Print the listing below from its opening line through the line holding "COL = scene.collection", both ends included.

## BEGIN

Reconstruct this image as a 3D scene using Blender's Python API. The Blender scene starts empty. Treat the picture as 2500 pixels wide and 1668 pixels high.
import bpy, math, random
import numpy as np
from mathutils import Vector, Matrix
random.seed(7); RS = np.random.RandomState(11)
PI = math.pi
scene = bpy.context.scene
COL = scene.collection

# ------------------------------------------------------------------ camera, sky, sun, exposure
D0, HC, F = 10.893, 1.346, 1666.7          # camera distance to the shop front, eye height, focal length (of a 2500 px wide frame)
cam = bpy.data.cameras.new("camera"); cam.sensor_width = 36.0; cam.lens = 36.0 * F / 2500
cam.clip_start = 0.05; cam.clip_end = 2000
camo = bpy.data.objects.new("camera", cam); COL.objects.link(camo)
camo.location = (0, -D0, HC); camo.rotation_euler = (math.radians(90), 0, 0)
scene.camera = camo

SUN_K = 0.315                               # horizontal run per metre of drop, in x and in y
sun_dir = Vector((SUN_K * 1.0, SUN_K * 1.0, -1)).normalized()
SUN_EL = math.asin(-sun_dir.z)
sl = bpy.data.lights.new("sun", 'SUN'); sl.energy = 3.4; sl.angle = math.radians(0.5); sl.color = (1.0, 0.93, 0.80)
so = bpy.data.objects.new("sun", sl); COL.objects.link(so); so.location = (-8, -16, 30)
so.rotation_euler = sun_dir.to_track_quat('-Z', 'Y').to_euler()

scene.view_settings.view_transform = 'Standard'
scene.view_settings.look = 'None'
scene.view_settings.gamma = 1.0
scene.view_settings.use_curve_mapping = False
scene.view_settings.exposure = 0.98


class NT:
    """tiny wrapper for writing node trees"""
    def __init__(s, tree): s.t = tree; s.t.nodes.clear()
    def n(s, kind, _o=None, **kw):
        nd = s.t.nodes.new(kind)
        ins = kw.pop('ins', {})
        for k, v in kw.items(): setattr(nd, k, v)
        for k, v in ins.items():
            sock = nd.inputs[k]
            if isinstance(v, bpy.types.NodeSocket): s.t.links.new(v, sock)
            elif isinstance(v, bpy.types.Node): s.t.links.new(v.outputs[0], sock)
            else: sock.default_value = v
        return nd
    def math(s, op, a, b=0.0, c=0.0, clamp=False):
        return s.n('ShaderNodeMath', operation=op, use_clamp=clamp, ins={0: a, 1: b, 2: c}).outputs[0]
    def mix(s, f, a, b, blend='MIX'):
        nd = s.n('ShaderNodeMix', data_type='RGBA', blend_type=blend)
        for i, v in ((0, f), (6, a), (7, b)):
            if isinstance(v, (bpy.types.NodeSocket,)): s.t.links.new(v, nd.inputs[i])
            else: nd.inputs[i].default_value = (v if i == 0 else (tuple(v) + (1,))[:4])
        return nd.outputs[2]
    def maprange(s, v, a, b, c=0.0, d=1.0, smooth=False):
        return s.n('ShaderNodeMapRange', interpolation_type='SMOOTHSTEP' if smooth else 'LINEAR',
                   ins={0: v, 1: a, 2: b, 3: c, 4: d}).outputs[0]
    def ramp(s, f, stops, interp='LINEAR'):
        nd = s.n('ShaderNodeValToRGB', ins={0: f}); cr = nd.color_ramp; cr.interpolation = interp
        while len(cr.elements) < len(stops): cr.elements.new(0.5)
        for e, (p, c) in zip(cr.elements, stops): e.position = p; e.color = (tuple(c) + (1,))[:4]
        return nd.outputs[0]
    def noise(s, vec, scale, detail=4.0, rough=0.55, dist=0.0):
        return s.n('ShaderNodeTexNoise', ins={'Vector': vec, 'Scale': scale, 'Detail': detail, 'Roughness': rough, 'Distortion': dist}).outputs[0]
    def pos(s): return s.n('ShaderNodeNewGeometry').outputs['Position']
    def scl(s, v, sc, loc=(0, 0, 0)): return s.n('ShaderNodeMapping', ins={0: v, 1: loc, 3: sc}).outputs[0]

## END

### FINISHED EXERCISE
Reconstruct this image as a 3D scene using Blender's Python API. The Blender scene starts empty. Treat the picture as 2500 pixels wide and 1668 pixels high.
import bpy, math, random
import numpy as np
from mathutils import Vector, Matrix
random.seed(7); RS = np.random.RandomState(11)
PI = math.pi
scene = bpy.context.scene
COL = scene.collection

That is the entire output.